Voyez ce char traîné par des bœufs lents et sûrs.
Salut, déesse des blés mûrs,
O mère, ô nourrice des hommes !


Toutefois, si le détail poétique s’est incontestablement perfectionné, une flagrante inégalité subsiste entre les divers morceaux, et l’unité manque encore.

Parmi les spectateurs de cette fête, se trouvait Théophile Gautier, qui la décrivit dans un de ses feuilletons du Moniteur universel, avec sa netteté de vision habituelle, son coloris et sa justesse d’expression. La pluie trempait impitoyablement les figurans et les onze mille spectateurs des estrades : l’illustre écrivain, habitué à des spectacles plus confortables, n’en admira pas moins les petites jardinières, dont l’eau du ciel aplatissait les « jupes de gaze semées de bleuets, » le défilé des armaillis et surtout la grande bacchanale, qui lui parut « un vrai chef-d’œuvre chorégraphique : »
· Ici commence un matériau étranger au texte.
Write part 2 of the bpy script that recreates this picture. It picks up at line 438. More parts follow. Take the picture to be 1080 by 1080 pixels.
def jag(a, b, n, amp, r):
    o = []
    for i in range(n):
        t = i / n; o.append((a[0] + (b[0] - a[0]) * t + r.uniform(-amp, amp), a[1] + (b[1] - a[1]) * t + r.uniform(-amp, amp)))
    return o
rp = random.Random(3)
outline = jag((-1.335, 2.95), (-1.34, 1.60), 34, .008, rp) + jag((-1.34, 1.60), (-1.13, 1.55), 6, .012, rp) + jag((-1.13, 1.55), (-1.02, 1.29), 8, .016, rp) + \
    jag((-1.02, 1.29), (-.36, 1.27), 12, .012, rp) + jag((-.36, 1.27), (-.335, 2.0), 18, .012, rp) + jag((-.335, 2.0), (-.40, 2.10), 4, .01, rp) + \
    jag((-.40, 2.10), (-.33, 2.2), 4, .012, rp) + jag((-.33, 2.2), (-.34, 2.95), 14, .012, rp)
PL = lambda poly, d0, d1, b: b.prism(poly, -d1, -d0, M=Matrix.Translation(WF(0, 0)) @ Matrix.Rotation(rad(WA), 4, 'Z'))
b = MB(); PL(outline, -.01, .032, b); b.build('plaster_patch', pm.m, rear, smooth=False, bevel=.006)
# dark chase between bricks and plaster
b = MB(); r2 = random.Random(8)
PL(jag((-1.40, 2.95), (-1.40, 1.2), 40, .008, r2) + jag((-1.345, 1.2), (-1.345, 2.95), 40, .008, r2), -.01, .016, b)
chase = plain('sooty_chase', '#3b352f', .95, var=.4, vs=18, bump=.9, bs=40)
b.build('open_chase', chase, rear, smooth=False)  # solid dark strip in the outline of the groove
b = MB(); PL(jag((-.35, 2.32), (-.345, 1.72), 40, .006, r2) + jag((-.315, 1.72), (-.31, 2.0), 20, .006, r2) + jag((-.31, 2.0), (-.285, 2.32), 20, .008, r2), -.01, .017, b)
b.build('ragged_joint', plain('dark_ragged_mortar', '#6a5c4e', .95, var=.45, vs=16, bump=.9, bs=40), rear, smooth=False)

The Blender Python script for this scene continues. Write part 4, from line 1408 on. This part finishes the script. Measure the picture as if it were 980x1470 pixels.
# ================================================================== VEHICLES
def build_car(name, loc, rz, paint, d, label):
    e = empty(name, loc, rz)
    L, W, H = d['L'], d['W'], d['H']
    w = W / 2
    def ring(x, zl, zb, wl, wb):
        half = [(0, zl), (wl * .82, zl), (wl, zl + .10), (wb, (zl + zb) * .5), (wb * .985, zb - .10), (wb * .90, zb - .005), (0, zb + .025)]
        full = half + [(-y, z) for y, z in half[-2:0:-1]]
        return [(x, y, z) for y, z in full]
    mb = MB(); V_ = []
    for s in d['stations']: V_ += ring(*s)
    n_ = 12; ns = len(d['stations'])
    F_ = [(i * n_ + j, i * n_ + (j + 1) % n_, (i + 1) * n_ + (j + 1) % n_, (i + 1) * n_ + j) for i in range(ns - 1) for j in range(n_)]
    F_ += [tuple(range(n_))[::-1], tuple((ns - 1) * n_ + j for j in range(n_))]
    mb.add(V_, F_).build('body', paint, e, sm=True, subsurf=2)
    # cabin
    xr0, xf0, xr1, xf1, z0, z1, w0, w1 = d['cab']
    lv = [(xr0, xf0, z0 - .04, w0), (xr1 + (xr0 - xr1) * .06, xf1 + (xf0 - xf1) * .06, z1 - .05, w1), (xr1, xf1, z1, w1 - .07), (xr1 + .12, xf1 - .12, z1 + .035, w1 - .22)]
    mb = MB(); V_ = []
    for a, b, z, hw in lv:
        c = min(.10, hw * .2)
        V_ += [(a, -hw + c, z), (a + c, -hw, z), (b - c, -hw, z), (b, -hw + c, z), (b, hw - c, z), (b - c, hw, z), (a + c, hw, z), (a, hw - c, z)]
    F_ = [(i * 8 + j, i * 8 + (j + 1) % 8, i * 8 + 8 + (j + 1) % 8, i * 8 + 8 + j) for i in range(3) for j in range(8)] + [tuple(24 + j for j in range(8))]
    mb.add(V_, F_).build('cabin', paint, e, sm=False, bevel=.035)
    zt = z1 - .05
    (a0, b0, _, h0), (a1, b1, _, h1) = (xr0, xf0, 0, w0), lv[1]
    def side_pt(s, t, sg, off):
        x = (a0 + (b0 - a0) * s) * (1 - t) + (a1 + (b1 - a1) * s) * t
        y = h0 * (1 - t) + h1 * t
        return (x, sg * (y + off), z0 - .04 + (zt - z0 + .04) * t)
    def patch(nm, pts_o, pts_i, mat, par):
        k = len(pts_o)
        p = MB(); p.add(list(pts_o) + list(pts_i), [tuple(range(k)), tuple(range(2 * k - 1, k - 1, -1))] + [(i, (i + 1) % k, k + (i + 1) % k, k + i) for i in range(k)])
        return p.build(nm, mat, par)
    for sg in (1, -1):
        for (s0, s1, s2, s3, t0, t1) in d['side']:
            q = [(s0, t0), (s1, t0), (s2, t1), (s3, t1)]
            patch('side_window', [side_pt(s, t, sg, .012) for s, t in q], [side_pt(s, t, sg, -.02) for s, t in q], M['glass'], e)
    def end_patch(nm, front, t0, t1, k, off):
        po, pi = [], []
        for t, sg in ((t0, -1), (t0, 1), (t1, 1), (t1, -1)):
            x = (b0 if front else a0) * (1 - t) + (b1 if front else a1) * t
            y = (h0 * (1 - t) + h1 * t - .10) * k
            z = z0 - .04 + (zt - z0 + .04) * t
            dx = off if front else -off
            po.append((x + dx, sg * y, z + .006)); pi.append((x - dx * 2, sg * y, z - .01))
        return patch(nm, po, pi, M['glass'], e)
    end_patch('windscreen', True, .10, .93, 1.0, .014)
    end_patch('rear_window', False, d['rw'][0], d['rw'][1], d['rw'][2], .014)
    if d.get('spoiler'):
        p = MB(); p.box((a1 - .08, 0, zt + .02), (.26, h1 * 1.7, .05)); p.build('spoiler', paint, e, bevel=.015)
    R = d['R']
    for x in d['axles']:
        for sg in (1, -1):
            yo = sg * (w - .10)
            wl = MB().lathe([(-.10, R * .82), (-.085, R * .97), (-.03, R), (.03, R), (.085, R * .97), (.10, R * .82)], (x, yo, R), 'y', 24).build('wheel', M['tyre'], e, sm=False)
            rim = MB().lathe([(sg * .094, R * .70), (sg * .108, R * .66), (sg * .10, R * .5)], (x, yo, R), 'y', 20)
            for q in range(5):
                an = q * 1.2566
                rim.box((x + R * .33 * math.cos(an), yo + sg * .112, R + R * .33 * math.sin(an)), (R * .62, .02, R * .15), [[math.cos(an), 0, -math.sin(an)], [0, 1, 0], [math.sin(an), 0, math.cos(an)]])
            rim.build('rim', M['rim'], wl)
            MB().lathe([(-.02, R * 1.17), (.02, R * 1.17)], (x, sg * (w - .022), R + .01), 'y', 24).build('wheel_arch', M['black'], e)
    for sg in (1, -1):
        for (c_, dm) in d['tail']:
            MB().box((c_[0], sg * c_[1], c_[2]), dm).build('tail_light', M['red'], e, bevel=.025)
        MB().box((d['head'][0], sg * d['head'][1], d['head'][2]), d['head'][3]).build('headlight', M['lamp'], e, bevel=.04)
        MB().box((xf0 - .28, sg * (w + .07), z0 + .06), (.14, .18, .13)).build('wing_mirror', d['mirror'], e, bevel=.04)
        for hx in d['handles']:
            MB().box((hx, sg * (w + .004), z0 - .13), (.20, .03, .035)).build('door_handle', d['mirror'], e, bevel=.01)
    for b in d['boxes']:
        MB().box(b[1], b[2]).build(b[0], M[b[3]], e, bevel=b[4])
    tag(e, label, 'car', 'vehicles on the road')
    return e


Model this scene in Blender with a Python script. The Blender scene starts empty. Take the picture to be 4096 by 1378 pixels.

« Elle n’est composée, ajoute-t-il, que de faunes, de satyres et de bacchantes, vêtus de peaux de panthères, de pagnes, de feuillages et coiffés de pampres. Ils dansent et bondissent comme s’ils avaient sous les pieds la peau de bouc gonflée des anciennes fêtes de Bacchus ! Rien ne donne plus l’idée d’une fête antique que ce ballet mâle, d’une verve si délirante et d’une gaieté vraiment sauvage. Les danses athéniennes en l’honneur de Gérés et de Bacchus, et qu’on nommait les aloennes, devaient avoir ce caractère[1]. »

Les frais avaient dépassé 144 000 francs. Ils s’élevèrent pour la fête de 1889 jusqu’à 230 000 francs ; mais, cette fois, les recettes augmentèrent aussi, dans des proportions toutes nouvelles, jusqu’à 310 000 francs. Plus de soixante mille personnes étaient accourues à Vevey. Nous retrouvons B. Archinard comme maître de ballet, M. Plümhof comme directeur de musique. La

  1. Les Vacances du Lundi, in-18 ; Paris, 1896, p. 61-86.